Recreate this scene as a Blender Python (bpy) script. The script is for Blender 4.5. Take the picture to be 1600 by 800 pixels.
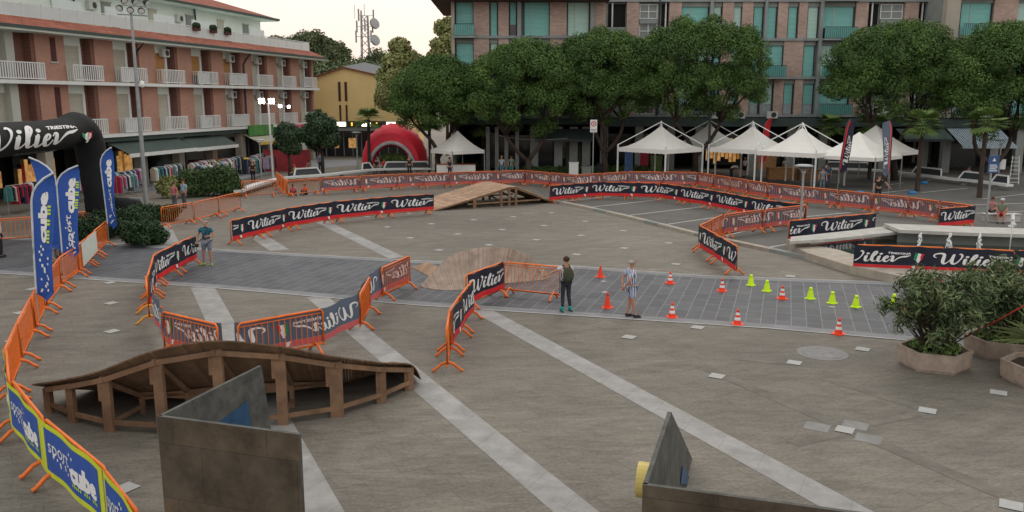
import bpy, math, random
import numpy as np
from mathutils import Vector, Matrix
random.seed(7)
R = math.radians
sc = bpy.context.scene
for o in list(bpy.data.objects): bpy.data.objects.remove(o)
COL = sc.collection
# ---------------------------------------------------------------- camera, sky, sun, exposure
F, H, PIT = 1310.0, 6.3, R(10.6)
cam = bpy.data.objects.new('camera', bpy.data.cameras.new('camera'))
COL.objects.link(cam); sc.camera = cam
cam.location = (0, 0, H); cam.rotation_euler = (R(90) - PIT, 0, 0)
cam.data.sensor_width = 36; cam.data.lens = F / 1600 * 36
cam.data.clip_end = 2000; cam.data.clip_start = 0.1
W = bpy.data.worlds.new('World'); sc.world = W; W.use_nodes = True
nt = W.node_tree; bg = nt.nodes['Background']
sky = nt.nodes.new('ShaderNodeTexSky'); sky.sky_type = 'NISHITA'; sky.sun_disc = False
SUN_EL, SUN_AZ = 5.0, 20.0
sky.sun_elevation = R(SUN_EL); sky.sun_rotation = R(SUN_AZ)
sky.dust_density = 3.5; sky.air_density = 1.0; sky.ozone_density = 1.0; sky.altitude = 0
mx = nt.nodes.new('ShaderNodeMix'); mx.data_type = 'RGBA'; mx.inputs[0].default_value = 0.82
mx.inputs[7].default_value = (9.6, 9.0, 8.6, 1)
tcw = nt.nodes.new('ShaderNodeTexCoord'); sx_ = nt.nodes.new('ShaderNodeSeparateXYZ'); nt.links.new(tcw.outputs['Generated'], sx_.inputs[0])
crw = nt.nodes.new('ShaderNodeValToRGB'); crw.color_ramp.elements[0].position = 0.0; crw.color_ramp.elements[0].color = (.88, .70, .66, 1)
crw.color_ramp.elements[1].position = .30; crw.color_ramp.elements[1].color = (1, .975, .93, 1); nt.links.new(sx_.outputs['Z'], crw.inputs[0])
e_ = crw.color_ramp.elements.new(.12); e_.color = (1, .91, .84, 1)
vm = nt.nodes.new('ShaderNodeVectorMath'); vm.operation = 'SCALE'; vm.inputs['Scale'].default_value = 10.2; nt.links.new(crw.outputs[0], vm.inputs[0]); nt.links.new(vm.outputs[0], mx.inputs[7])
nt.links.new(sky.outputs[0], mx.inputs[6]); nt.links.new(mx.outputs[2], bg.inputs[0])
bg.inputs[1].default_value = 0.105
sl = bpy.data.lights.new('sun', 'SUN'); sl.energy = 0.5; sl.angle = R(25); sl.color = (1, .9, .82)
so = bpy.data.objects.new('sun', sl); COL.objects.link(so)
so.rotation_euler = (R(90 - 38), 0, R(180 - SUN_AZ))
sc.view_settings.view_transform = 'Standard'; sc.view_settings.look = 'None'
sc.view_settings.exposure = 0.30; sc.view_settings.gamma = 1.0
sc.render.engine = 'CYCLES'

# ---------------------------------------------------------------- helpers
def ray(px, py):
    x = (px - 800) / F; u = -(py - 400) / F
    return Vector((x, math.cos(PIT) + u * math.sin(PIT), u * math.cos(PIT) - math.sin(PIT)))
def PZ(px, py, z=0.0):           # a point of the place at height z seen at that bearing
    r = ray(px, py); t = (z - H) / r.z
    return Vector((r.x * t, r.y * t, z))
def PY(px, py, Y):               # a point of the place at distance Y
    r = ray(px, py); t = Y / r.y
    return Vector((r.x * t, Y, H + r.z * t))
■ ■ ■
Restate the data above exactly, stripping out each image.

Recreate this scene as a Blender Python (bpy) script. The script is for Blender 4.5. Take the picture to be 1600 by 800 pixels.
import bpy, math, random
import numpy as np
from mathutils import Vector, Matrix
random.seed(7)
R = math.radians
sc = bpy.context.scene
for o in list(bpy.data.objects): bpy.data.objects.remove(o)
COL = sc.collection
# ---------------------------------------------------------------- camera, sky, sun, exposure
F, H, PIT = 1310.0, 6.3, R(10.6)
cam = bpy.data.objects.new('camera', bpy.data.cameras.new('camera'))
COL.objects.link(cam); sc.camera = cam
cam.location = (0, 0, H); cam.rotation_euler = (R(90) - PIT, 0, 0)
cam.data.sensor_width = 36; cam.data.lens = F / 1600 * 36
cam.data.clip_end = 2000; cam.data.clip_start = 0.1
W = bpy.data.worlds.new('World'); sc.world = W; W.use_nodes = True
nt = W.node_tree; bg = nt.nodes['Background']
sky = nt.nodes.new('ShaderNodeTexSky'); sky.sky_type = 'NISHITA'; sky.sun_disc = False
SUN_EL, SUN_AZ = 5.0, 20.0
sky.sun_elevation = R(SUN_EL); sky.sun_rotation = R(SUN_AZ)
sky.dust_density = 3.5; sky.air_density = 1.0; sky.ozone_density = 1.0; sky.altitude = 0
mx = nt.nodes.new('ShaderNodeMix'); mx.data_type = 'RGBA'; mx.inputs[0].default_value = 0.82
mx.inputs[7].default_value = (9.6, 9.0, 8.6, 1)
tcw = nt.nodes.new('ShaderNodeTexCoord'); sx_ = nt.nodes.new('ShaderNodeSeparateXYZ'); nt.links.new(tcw.outputs['Generated'], sx_.inputs[0])
crw = nt.nodes.new('ShaderNodeValToRGB'); crw.color_ramp.elements[0].position = 0.0; crw.color_ramp.elements[0].color = (.88, .70, .66, 1)
crw.color_ramp.elements[1].position = .30; crw.color_ramp.elements[1].color = (1, .975, .93, 1); nt.links.new(sx_.outputs['Z'], crw.inputs[0])
e_ = crw.color_ramp.elements.new(.12); e_.color = (1, .91, .84, 1)
vm = nt.nodes.new('ShaderNodeVectorMath'); vm.operation = 'SCALE'; vm.inputs['Scale'].default_value = 10.2; nt.links.new(crw.outputs[0], vm.inputs[0]); nt.links.new(vm.outputs[0], mx.inputs[7])
nt.links.new(sky.outputs[0], mx.inputs[6]); nt.links.new(mx.outputs[2], bg.inputs[0])
bg.inputs[1].default_value = 0.105
sl = bpy.data.lights.new('sun', 'SUN'); sl.energy = 0.5; sl.angle = R(25); sl.color = (1, .9, .82)
so = bpy.data.objects.new('sun', sl); COL.objects.link(so)
so.rotation_euler = (R(90 - 38), 0, R(180 - SUN_AZ))
sc.view_settings.view_transform = 'Standard'; sc.view_settings.look = 'None'
sc.view_settings.exposure = 0.30; sc.view_settings.gamma = 1.0
sc.render.engine = 'CYCLES'

# ---------------------------------------------------------------- helpers
def ray(px, py):
    x = (px - 800) / F; u = -(py - 400) / F
    return Vector((x, math.cos(PIT) + u * math.sin(PIT), u * math.cos(PIT) - math.sin(PIT)))
def PZ(px, py, z=0.0):           # a point of the place at height z seen at that bearing
    r = ray(px, py); t = (z - H) / r.z
    return Vector((r.x * t, r.y * t, z))
def PY(px, py, Y):               # a point of the place at distance Y
    r = ray(px, py); t = Y / r.y
    return Vector((r.x * t, Y, H + r.z * t))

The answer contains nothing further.